A number of states, including Nevada, sell fireworks that are illegal in California.

Officials are being more hard-lined this year, said Nicholes, because the state is very dry now and firefighting resources are very thin this year due to the vast amount of fires in California. Last week over 800 fires were being fought.

Nicholes said that fireworks that leave the ground can land on grass or trees or shake roofs and touch off vegetation and structure fires. If the device can be traced, the perpetrator can be financially responsible for the loss.

Residents are encouraged to buy only safe and sane fireworks that are permitted by the state. This year fireworks are being sold by 21 non-profit organizations at various booths scattered throughout Ceres.
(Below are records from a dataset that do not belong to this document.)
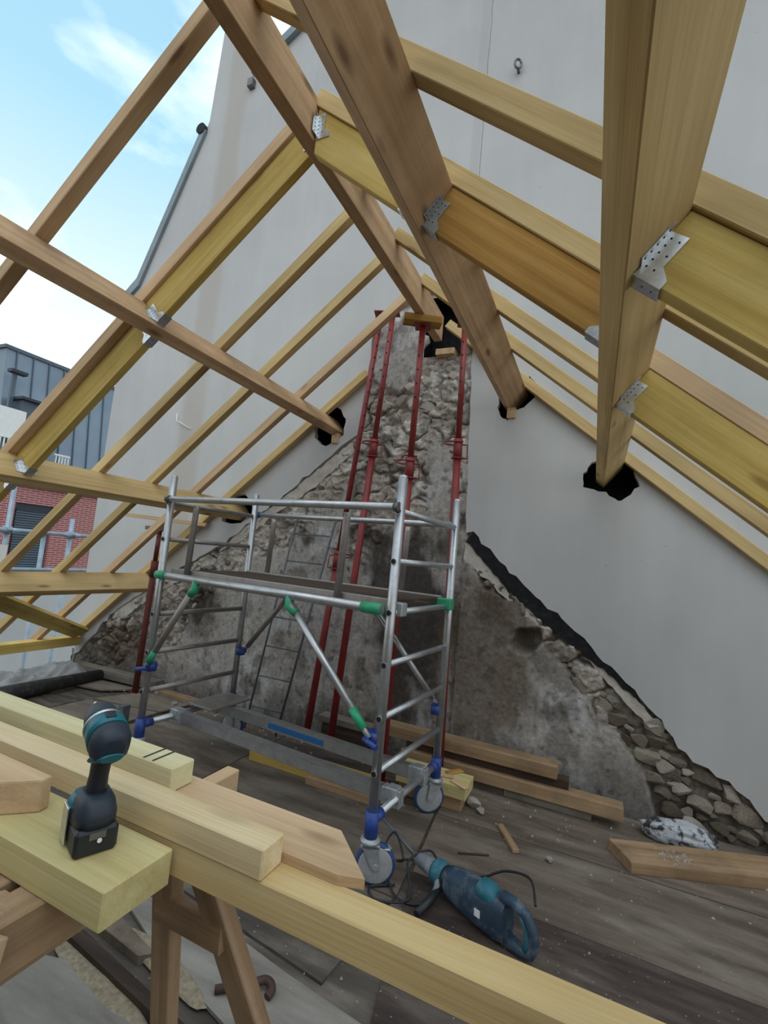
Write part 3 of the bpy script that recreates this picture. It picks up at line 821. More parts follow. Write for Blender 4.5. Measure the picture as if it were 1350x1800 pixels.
pR1 = purlin(-0.575, 1, 4.02, 'broad brown purlin right of the ridge, ending beside the stone pier')
pR2 = purlin(0.165, 1, 4.02, 'rightmost big purlin, running steeply up the right of the picture', 'wood_purlin_light')
pL1 = purlin(-2.425, -1, 4.02, 'left purlin nearest the ridge, ending in a black wall pocket')
pL2 = purlin(-3.485, -1, 4.02, 'second left purlin down from the ridge, behind the scaffold top rail', 'wood_chevron')
pL3 = purlin(-4.525, -1, 3.80, 'lowest left purlin, ending at the leftmost red prop', 'wood_chevron')
ridge = board('ridge_beam', (-1.305, Y0, 3.5775), (-1.305, 3.66, 3.5775), 0.07, 0.215, 'wood_purlin'); tag(ridge, 'ridge beam at the top of the roof, running to the stone pier', 'beam')

CH_W, CH_H = 0.062, 0.075
def chevron(side, y, x_end, label, mat, x_start=None, w=CH_W):
    up = UPR if side > 0 else UPL
    xs = x_start if x_start is not None else (-1.30 if side > 0 else RX + 0.02)
    a = roof_pt(xs, y + w / 2, 0, side) + up * CH_H / 2; b_ = roof_pt(x_end, y + w / 2, 0, side) + up * CH_H / 2
    o = board('rafter', a, b_, w, CH_H, mat, up)
    return tag(o, label, 'rafter', 'rafters of the right slope' if side > 0 else 'rafters of the left slope')
LROWS = [(1.172, 'wood_chevron_pink', 'left rafter nearest the camera, high against the open sky'),
         (1.745, 'wood_chevron_pink', 'second left rafter from the camera, lying on the hung joists'),
         (2.365, 'wood_chevron', 'third left rafter from the camera, bare from ridge to eave'),
         (2.845, 'wood_chevron', 'fourth left rafter from the camera, third from the wall'),
         (3.345, 'wood_chevron_pink', 'fifth left rafter from the camera, next to last before the wall'),
         (3.775, 'wood_chevron', 'last left rafter, close against the gable wall')]
for y, mt_, lb in LROWS:
    chevron(-1, y, -5.60, lb, mt_, x_start=-2.0 if y > 3.7 else None)
RROWS = [(1.165, 'wood_chevron', 'right rafter nearest the camera, crossing the top of the picture'),
         (1.622, 'wood_chevron', 'second right rafter from the camera, on the hung orange joist'),
         (2.085, 'wood_chevron_pink', 'third right rafter from the camera, pinkish, above the lower hung joist'),
         (2.575, 'wood_chevron', 'fourth right rafter from the camera, third from the wall'),
         (3.085, 'wood_chevron', 'fifth right rafter from the camera, next to last before the wall'),
         (3.785, 'wood_chevron', 'last right rafter, close against the white wall')]
for y, mt_, lb in RROWS:
    chevron(1, y, 2.75, lb, mt_)

# joists hung between the purlins in galvanised hangers
DW, DH = 0.046, 0.178
def hanger(parent, P, along, up, w=DW, h=DH, mat='galvanised'):
    """P = bottom centre of the joist end at the purlin face, along = unit vector into the joist"""
    along = Vector(along).normalized(); up = Vector(up).normalized(); yv = up.cross(along).normalized()
    M = Matrix((along, yv, up)).transposed().to_4x4(); M.translation = Vector(P)
    t_ = 0.003; hw = w / 2 + 0.0015
    bm = bmesh.new()
    def quadbox(pts, nrm):
        nrm = Vector(nrm)
        a = [bm.verts.new(Vector(p)) for p in pts]; b_ = [bm.verts.new(Vector(p) + nrm * t_) for p in pts]
        bm.faces.new(a[::-1]); bm.faces.new(b_)
        for i in range(len(pts)): bm.faces.new((a[i], a[(i + 1) % len(pts)], b_[(i + 1) % len(pts)], b_[i]))
    quadbox([(0, -hw - t_, -0.001), (0.075, -hw - t_, -0.001), (0.075, hw + t_, -0.001), (0, hw + t_, -0.001)], (0, 0, -1))
    H = 0.12
    for s in (-1, 1):
        y_ = s * hw
        quadbox([(0.003, y_, -0.001), (0.075, y_, -0.001), (0.075, y_, 0.018), (0.045, y_, 0.042), (0.045, y_, H), (0.003, y_, H - 0.004)], (0, s, 0))
        quadbox([(0.004, y_, 0.02), (0.004, y_ + s * 0.034, 0.02), (0.004, y_ + s * 0.034, H - 0.016), (0.004, y_ + s * 0.022, H + 0.008), (0.004, y_, H - 0.002)], (-1, 0, 0))
    ho = mesh_obj('joist_hanger', bm, mat, parent, M); ho['label'] = 'perforated galvanised joist hanger'
    bm = bmesh.new()
    for s in (-1, 1):
        for k in range(5):
            z = 0.026 + k * 0.019
            for px, ok in ((0.013, True), (0.034, k % 2 == 0)):
                if ok: lathe_bm(bm, (px, s * (hw + t_ - 0.0005), z), (0, s, 0), [(0, 0.0026), (0.0012, 0.0026)], 8)
            if k < 5: lathe_bm(bm, (0.0045, s * (hw + 0.020), z + 0.004), (1, 0, 0), [(-0.001, 0.0026), (0.0006, 0.0026)], 8)
    for px in (0.03, 0.055): lathe_bm(bm, (px, 0, -0.0035), (0, 0, -1), [(0, 0.0026), (0.001, 0.0026)], 8)
    no = mesh_obj('nail_heads', bm, 'hole_black', ho, M); no['kind'] = 'stuff'
def face_x(side, xt, downhill):
    """offset of a purlin's uphill/downhill face from its visible corner xt (measured along X)"""
    if side > 0: return xt if downhill else xt - PW * CA
    return xt if not downhill else xt - PW * CA
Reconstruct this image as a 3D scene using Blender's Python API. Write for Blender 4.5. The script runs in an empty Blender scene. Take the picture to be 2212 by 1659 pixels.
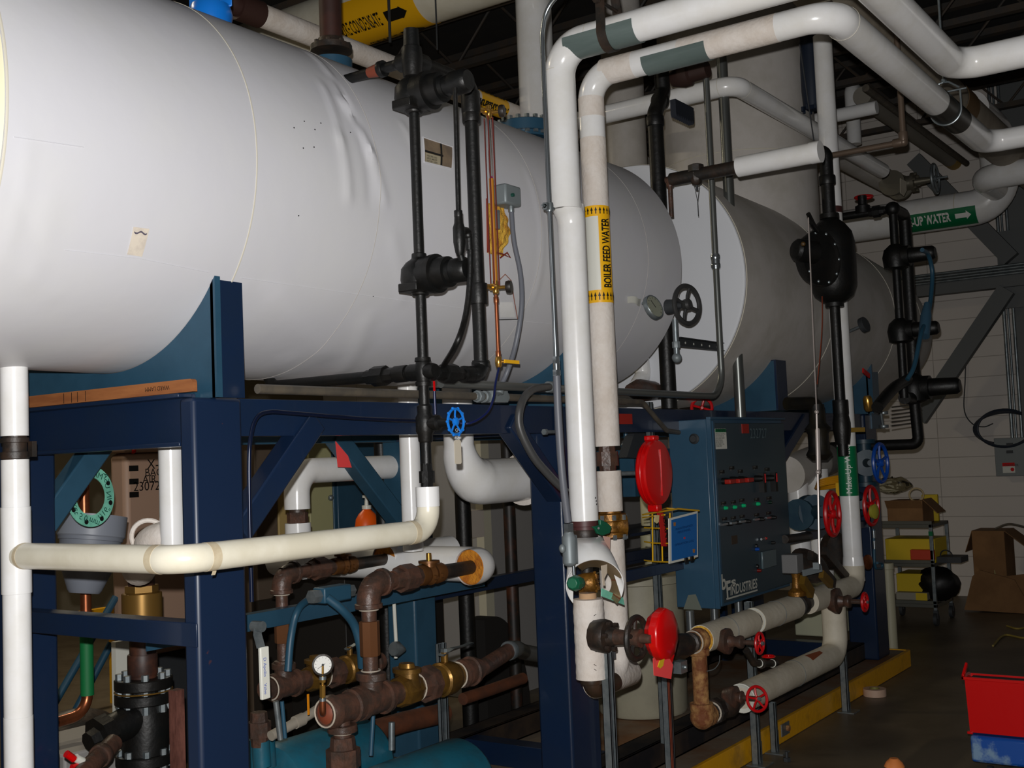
import bpy, math, random
from mathutils import Vector as V, Matrix
from math import sin, cos, pi, radians, sqrt, atan2
random.seed(7)
COL = bpy.context.scene.collection
# ---------------------------------------------------------------- camera model
FPX, YAW, PITCH, ROLL, H = 2494.5, 0.60638, 0.06378, 0.04059, 1.6
CX, CY = 1106.0, 829.5
CF = V((cos(PITCH)*cos(YAW), cos(PITCH)*sin(YAW), sin(PITCH)))
_R0 = V((sin(YAW), -cos(YAW), 0)); _U0 = _R0.cross(CF)
CR = _R0*cos(ROLL) - _U0*sin(ROLL); CU = _U0*cos(ROLL) + _R0*sin(ROLL)
CP = V((0, 0, H))
def ray(px, py): return CF + CR*((px-CX)/FPX) - CU*((py-CY)/FPX)
def at(px, py, X=None, Y=None, Z=None):
    """photograph point on a plane of the room"""
    r = ray(px, py)
    t = X/r.x if X is not None else (Y/r.y if Y is not None else (Z-H)/r.z)
    return CP + r*t
AX = {'x': V((1,0,0)), 'y': V((0,1,0)), 'z': V((0,0,1))}
def on(p, a, px, py):
    """point of the line through p along axis a that lies nearest the sight line"""
    d = AX[a] if isinstance(a, str) else a.normalized()
    r = ray(px, py).normalized(); w = p - CP
    b = d.dot(r); D = 1-b*b
    t = (b*r.dot(w) - d.dot(w))/D
    return p + d*t
def dep(p): return (p-CP).dot(CF)
def sz(p, w): return w*dep(p)/FPX
# ---------------------------------------------------------------- mesh builder
def frame(d):
    d = d.normalized()
    u = V((0,0,1)) if abs(d.z) < .9 else V((1,0,0))
    a = d.cross(u).normalized(); b = a.cross(d).normalized()
    return a, b
class MB:
    def __init__(s): s.v = []; s.f = []; s.m = []; s.mi = 0
    def add(s, vs, fs):
        n = len(s.v); s.v += [V(x) for x in vs]
        for f in fs: s.f.append([i+n for i in f]); s.m.append(s.mi)
        return s
    def box(s, a, b):
        x0,x1 = sorted((a[0],b[0])); y0,y1 = sorted((a[1],b[1])); z0,z1 = sorted((a[2],b[2]))
        return s.add([(x0,y0,z0),(x1,y0,z0),(x1,y1,z0),(x0,y1,z0),(x0,y0,z1),(x1,y0,z1),(x1,y1,z1),(x0,y1,z1)],
              [(0,3,2,1),(4,5,6,7),(0,1,5,4),(1,2,6,5),(2,3,7,6),(3,0,4,7)])
    def obox(s, c, ex, ey, ez):
        """box from centre and three half-extent vectors"""
        c = V(c); P = []
        for k in (-1,1):
            for i,j in ((-1,-1),(1,-1),(1,1),(-1,1)): P.append(c+ex*i+ey*j+ez*k)
        return s.add(P, [(0,3,2,1),(4,5,6,7),(0,1,5,4),(1,2,6,5),(2,3,7,6),(3,0,4,7)])
    def bar(s, p, q, w, t, up=V((0,0,1))):
        """rectangular bar p->q, w wide across up, t along the remaining side"""
        d = (q-p).normalized(); a = d.cross(up).normalized(); b = a.cross(d).normalized()
        return s.obox((p+q)/2, (q-p)/2, a*(t/2), b*(w/2))
    def rings(s, R, cap=True, close=False):
        n = len(R[0]); base = len(s.v); k = len(R)
        for r in R: s.v += r
        for i in range(k if close else k-1):
            j = (i+1) % k
            for a in range(n):
                b = (a+1) % n
                s.f.append([base+i*n+a, base+i*n+b, base+j*n+b, base+j*n+a]); s.m.append(s.mi)
        if cap and not close:
            s.f.append([base+a for a in range(n)][::-1]); s.m.append(s.mi)
            s.f.append([base+(k-1)*n+a for a in range(n)]); s.m.append(s.mi)
        return s
    def lathe(s, o, d, prof, seg=28, cap=True, ph=0):
        d = V(d).normalized(); a, b = frame(d)
        R = [[o+d*t+(a*cos(2*pi*k/seg+ph)+b*sin(2*pi*k/seg+ph))*max(r,1e-4) for k in range(seg)] for t, r in prof]
        return s.rings(R, cap)
    def cyl(s, p, q, r, r2=None, seg=20, cap=True, ph=0):
        return s.lathe(p, q-p, [(0, r), ((q-p).length, r if r2 is None else r2)], seg, cap, ph)
    def hexa(s, p, q, r): return s.cyl(p, q, r, seg=6)
    def shell(s, o, d, prof, th, seg=36):
        """open lathe with wall thickness th"""
        d = V(d).normalized()
        pr = [(t, r) for t, r in prof] + [(t, r-th) for t, r in reversed(prof)]
        a, b = frame(d)
        R = [[o+d*t+(a*cos(2*pi*k/seg)+b*sin(2*pi*k/seg))*r for k in range(seg)] for t, r in pr]
        return s.rings(R, False, True)
    def tube(s, pts, r, bend=0, seg=16, cap=True, n=8):
        P = fillet(pts, bend, n) if bend else [V(p) for p in pts]
        d = (P[1]-P[0]).normalized(); a, b = frame(d); R = []
        rr = r if isinstance(r, (list, tuple)) else None
        for i, p in enumerate(P):
            if i == 0: t = P[1]-P[0]
            elif i == len(P)-1: t = P[-1]-P[-2]
            else: t = (P[i+1]-P[i]).normalized()+(P[i]-P[i-1]).normalized()
            t = t.normalized(); a = (a - t*a.dot(t)).normalized(); b = t.cross(a)
            ri = rr[min(i, len(rr)-1)] if rr else r
            R.append([p+(a*cos(2*pi*k/seg)+b*sin(2*pi*k/seg))*ri for k in range(seg)])
        return s.rings(R, cap)
    def ball(s, c, r, sx=1, sy=1, sz_=1, seg=20, rg=12):
        c = V(c); R = []
        for i in range(rg+1):
            th = pi*i/rg
            R.append([c+V((sin(th)*cos(2*pi*k/seg)*r*sx, sin(th)*sin(2*pi*k/seg)*r*sy, cos(th)*r*sz_)) for k in range(seg)][::-1])
        return s.rings(R, False)
    def torus(s, c, d, R0, r, seg=32, sg=10):
        d = V(d).normalized(); a, b = frame(d); R = []
        for i in range(seg):
            A = 2*pi*i/seg; e = a*cos(A)+b*sin(A)
            R.append([c+e*(R0+r*cos(2*pi*k/sg))+d*(r*sin(2*pi*k/sg)) for k in range(sg)])
        return s.rings(R, False, True)
    def prism(s, poly, ex):
        """extrude a planar polygon by vector ex"""
        n = len(poly); ex = V(ex)
        return s.add([V(p) for p in poly]+[V(p)+ex for p in poly],
            [list(range(n))[::-1], [n+i for i in range(n)]]+[[i, (i+1) % n, n+(i+1) % n, n+i] for i in range(n)])
    def grid(s, fn, nu, nv, th=0):
        """sheet fn(u,v) with thickness th along its normal"""
        G = [[fn(i/nu, j/nv) for j in range(nv+1)] for i in range(nu+1)]
        b = len(s.v); W = nv+1
        for r in G: s.v += r
        F = [[b+i*W+j, b+(i+1)*W+j, b+(i+1)*W+j+1, b+i*W+j+1] for i in range(nu) for j in range(nv)]
        if th:
            b2 = len(s.v)
            for i in range(nu+1):
                for j in range(nv+1):
                    du = G[min(i+1,nu)][j]-G[max(i-1,0)][j]; dv = G[i][min(j+1,nv)]-G[i][max(j-1,0)]
                    s.v.append(G[i][j]+du.cross(dv).normalized()*th)
            F += [[b2+i*W+j+1, b2+(i+1)*W+j+1, b2+(i+1)*W+j, b2+i*W+j][::1] for i in range(nu) for j in range(nv)]
            E = [(i, 0) for i in range(nu)]+[(nu, j) for j in range(nv)]+[(i, nv) for i in range(nu, 0, -1)]+[(0, j) for j in range(nv, 0, -1)]
            for k in range(len(E)):
                (i, j), (i2, j2) = E[k], E[(k+1) % len(E)]
                F.append([b+i*W+j, b2+i*W+j, b2+i2*W+j2, b+i2*W+j2])
        s.f += F; s.m += [s.mi]*len(F)
        return s
    def wheel(s, c, d, R0, r, spokes=5, hub=None):
        """handwheel rim, spokes and hub"""
        d = V(d).normalized(); a, b = frame(d); hub = hub or R0*.22
        s.torus(c, d, R0, r, 36, 8)
        s.lathe(c-d*r*1.6, d, [(0, hub*.8), (r*.6, hub), (r*2.6, hub), (r*3.4, hub*.6)], 14)
        for k in range(spokes):
            A = 2*pi*k/spokes+.3; e = a*cos(A)+b*sin(A)
            s.tube([c+e*hub*.6-d*r*.2, c+e*(R0*.5)-d*r*.5, c+e*R0], r*.75, 0, 8)
        return s
    def bolts(s, c, d, R0, n, r, h, ph=.2):
        """a ring of hexagon bolt heads"""
        d = V(d).normalized(); a, b = frame(d)
        for k in range(n):
            A = 2*pi*k/n+ph; e = c+(a*cos(A)+b*sin(A))*R0
            s.hexa(e, e+d*h, r)
        return s
def fillet(pts, r, n=8):
    pts = [V(p) for p in pts]; out = [pts[0]]
    for i in range(1, len(pts)-1):
        a = (pts[i-1]-pts[i]); b = (pts[i+1]-pts[i]); la, lb = a.length, b.length
        a.normalize(); b.normalize(); ang = a.angle(b)
        if ang > pi-.02: out.append(pts[i]); continue
        t = min(r/math.tan(ang/2), la*.49 if i > 1 else la*.98, lb*.49 if i < len(pts)-2 else lb*.98)
        rr = t*math.tan(ang/2); c = pts[i]+(a+b).normalized()*(rr/sin(ang/2))
        s0 = pts[i]+a*t-c; s1 = pts[i]+b*t-c; tot = s0.angle(s1); ax = s0.cross(s1).normalized()
        for k in range(n+1): out.append(c+Matrix.Rotation(tot*k/n, 3, ax) @ s0)
    out.append(pts[-1]); return out
def spline(pts, n=8):
    """smooth curve through the points"""
    P = [V(p) for p in pts]; P = [P[0]*2-P[1]]+P+[P[-1]*2-P[-2]]; out = []
    for i in range(1, len(P)-2):
        for k in range(n):
            t = k/n
            out.append(.5*((2*P[i])+(P[i+1]-P[i-1])*t+(2*P[i-1]-5*P[i]+4*P[i+1]-P[i+2])*t*t+(3*P[i]-P[i-1]-3*P[i+1]+P[i+2])*t**3))
    out.append(P[-2]); return out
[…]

The city of Ceres adopted a policy years ago of only allowing non-profit organizations to sell fireworks. For some, it has become a profitable way to raise funds. To qualify to be considered to have a fireworks booth, an organization must have been in operation for at least a year within the Ceres sphere of influence and have to have at least 10 members reside in the sphere. They must also have a state permit and state license from the fire marshall.

The city has developed a cap, based on population, on the number of booths being allowed. The actual number is actually over the present cap of 16 because many booths were grandfathered in when the policy was adopted.

"Many of the booths have been here at least ... 20 years or longer," said Nicholes.

State law this year allows sales from noon on June 28 to noon on July 6. Hours of sales are limited to 9 a.m. to 10 p.m. through July 5 and 9 a.m. to noon on July 6.

"They're pushing sales after the holiday because the Fourth falls on Friday and they're hoping people will still want to buy through the weekend."

Booths must abide by common sense regulations, such as no smoking around booths and keeping the area free of flammable materials and flames. Nicholes recalled the unsafe practice years ago of allowing Coleman lanterns in booths for night hours. Now booths can be illuminated only by generator or electricity outlets. Fireworks cannot be discharged near booths either.

Safe and safe fireworks are banned from certain counties, such as Tuolumne and Mariposa. The city of Watsonville also recently banned fireworks.